A customer’s perceived value of your product determines their willingness to pay for it. Marketers have a lot of control over perceived value, and understanding your customers’ desired outcomes is a significant lever in improving that perception.
Ultimately, tie the price to the value you can communicate to your potential customer. Listen to your current customers so that your sales and marketing teams can learn how to share that value with potential customers better.
Customer Segments Dictate SaaS Pricing
For SaaS pricing, start with understanding your customer segments.
Your customers are heterogeneous, each valuing your features and value drivers differently and, ultimately, valuing your product differently. Your customers also have different competitive alternatives available to them.

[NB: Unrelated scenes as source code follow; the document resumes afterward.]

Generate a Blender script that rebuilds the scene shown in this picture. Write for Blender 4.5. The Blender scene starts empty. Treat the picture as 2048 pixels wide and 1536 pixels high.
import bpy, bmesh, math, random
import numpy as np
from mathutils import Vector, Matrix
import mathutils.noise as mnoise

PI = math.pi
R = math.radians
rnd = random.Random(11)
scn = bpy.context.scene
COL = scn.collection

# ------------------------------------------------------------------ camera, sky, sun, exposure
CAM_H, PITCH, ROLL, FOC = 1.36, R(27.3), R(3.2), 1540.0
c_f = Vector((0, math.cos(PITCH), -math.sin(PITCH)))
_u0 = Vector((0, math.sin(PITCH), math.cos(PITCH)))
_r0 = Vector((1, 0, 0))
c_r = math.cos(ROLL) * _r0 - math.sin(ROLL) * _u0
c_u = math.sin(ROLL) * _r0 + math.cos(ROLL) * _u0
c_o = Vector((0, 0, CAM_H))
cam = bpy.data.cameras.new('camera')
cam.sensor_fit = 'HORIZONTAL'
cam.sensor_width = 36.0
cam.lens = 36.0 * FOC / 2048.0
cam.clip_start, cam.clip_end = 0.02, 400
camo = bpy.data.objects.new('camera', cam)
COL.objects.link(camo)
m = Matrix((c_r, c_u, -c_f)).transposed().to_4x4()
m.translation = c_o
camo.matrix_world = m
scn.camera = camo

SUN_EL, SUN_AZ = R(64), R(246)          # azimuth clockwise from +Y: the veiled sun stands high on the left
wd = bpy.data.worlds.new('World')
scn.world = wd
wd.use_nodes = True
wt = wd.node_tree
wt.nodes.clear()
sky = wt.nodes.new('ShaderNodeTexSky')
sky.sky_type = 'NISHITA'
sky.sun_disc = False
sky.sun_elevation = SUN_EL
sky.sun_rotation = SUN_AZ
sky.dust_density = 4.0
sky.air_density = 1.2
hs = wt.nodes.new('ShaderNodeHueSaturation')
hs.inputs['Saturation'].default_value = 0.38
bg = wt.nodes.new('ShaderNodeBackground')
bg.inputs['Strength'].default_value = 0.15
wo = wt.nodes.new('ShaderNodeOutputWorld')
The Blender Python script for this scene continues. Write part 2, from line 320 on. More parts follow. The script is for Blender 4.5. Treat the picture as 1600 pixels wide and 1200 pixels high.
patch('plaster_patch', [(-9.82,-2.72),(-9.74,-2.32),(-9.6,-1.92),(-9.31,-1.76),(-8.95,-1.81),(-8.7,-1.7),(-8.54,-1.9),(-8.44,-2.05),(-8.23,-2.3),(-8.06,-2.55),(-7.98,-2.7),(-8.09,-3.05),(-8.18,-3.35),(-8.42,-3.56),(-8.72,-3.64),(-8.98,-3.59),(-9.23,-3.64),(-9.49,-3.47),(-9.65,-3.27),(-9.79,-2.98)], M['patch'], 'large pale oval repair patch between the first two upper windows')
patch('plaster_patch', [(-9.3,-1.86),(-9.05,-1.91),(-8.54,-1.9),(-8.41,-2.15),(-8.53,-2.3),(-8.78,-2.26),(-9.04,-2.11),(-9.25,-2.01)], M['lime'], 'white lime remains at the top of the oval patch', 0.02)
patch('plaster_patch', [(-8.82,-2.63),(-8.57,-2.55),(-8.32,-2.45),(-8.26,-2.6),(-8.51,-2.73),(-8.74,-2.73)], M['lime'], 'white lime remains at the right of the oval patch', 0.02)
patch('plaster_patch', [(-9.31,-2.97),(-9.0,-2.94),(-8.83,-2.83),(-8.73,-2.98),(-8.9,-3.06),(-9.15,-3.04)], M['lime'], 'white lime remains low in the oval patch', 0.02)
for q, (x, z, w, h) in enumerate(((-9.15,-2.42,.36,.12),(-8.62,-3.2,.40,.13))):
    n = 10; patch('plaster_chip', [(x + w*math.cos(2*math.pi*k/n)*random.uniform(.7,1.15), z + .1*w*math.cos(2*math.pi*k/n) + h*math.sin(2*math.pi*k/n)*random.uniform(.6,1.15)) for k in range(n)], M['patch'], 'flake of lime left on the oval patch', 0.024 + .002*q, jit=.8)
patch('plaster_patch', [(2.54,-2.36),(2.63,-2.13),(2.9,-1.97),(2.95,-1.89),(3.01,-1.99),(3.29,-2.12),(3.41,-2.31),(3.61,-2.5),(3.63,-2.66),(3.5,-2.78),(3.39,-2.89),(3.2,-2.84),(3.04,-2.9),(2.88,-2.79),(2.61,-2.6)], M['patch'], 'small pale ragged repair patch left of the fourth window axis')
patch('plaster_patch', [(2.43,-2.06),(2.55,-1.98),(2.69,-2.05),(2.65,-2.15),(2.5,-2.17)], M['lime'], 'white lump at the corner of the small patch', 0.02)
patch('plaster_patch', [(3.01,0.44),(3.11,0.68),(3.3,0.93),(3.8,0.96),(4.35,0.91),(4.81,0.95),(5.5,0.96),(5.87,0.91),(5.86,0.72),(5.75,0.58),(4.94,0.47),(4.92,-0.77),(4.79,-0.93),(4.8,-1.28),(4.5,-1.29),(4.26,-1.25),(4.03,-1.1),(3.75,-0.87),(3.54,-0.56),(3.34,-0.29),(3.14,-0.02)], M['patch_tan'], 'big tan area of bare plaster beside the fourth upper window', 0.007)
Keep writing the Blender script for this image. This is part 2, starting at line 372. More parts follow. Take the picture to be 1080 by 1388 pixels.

Since pricing is a function of positioning, you must understand who you’re serving and your unique value proposition. The strength of your positioning will differ for each customer segment.
When setting up your pricing strategy, ask the following questions:
- What are your customer segments?
- What are the competitive alternatives for each customer segment?
- How are you going to position your product to win against its competition?
How you answer these questions will be critical for setting up the proper pricing and packaging approach for your company.
Who and how you charge determines your success more than what you charge.
Dan Balcauski
Priced to Scale
Almost every decision in a company involves a pricing decision. When you hire talent and negotiate their salary, you’re making a pricing decision. When you decide how to sell your product, you’re making a pricing decision. When you determine your marketing and advertising spend, you’re making a pricing decision.
There’s no part of scaling a company that does not involve making pricing decisions.
Dan Balcauski
There are three ways for SaaS companies to scale: Acquisition, Retention, and Monetization.
Monetization can be a massive hack for scaling a company. Successful monetization requires creating, quantifying, communicating, and capturing value.
Pricing is not just a single decision. You should think of monetization as a set of interrelated decisions. Which price position are you going to occupy in the market? How does your pricing metric align with customer value? How do we create workable price discrimination between customer segments? You should guide all these decisions in line with your overall company strategy.
Getting your pricing strategy right is a crucial part of growing your business. But despite it having a drastic impact on growth, pricing is often an afterthought with no clear ownership. Ensure you have a pricing process, a committee of involved stakeholders, and a designated leader to own pricing decisions.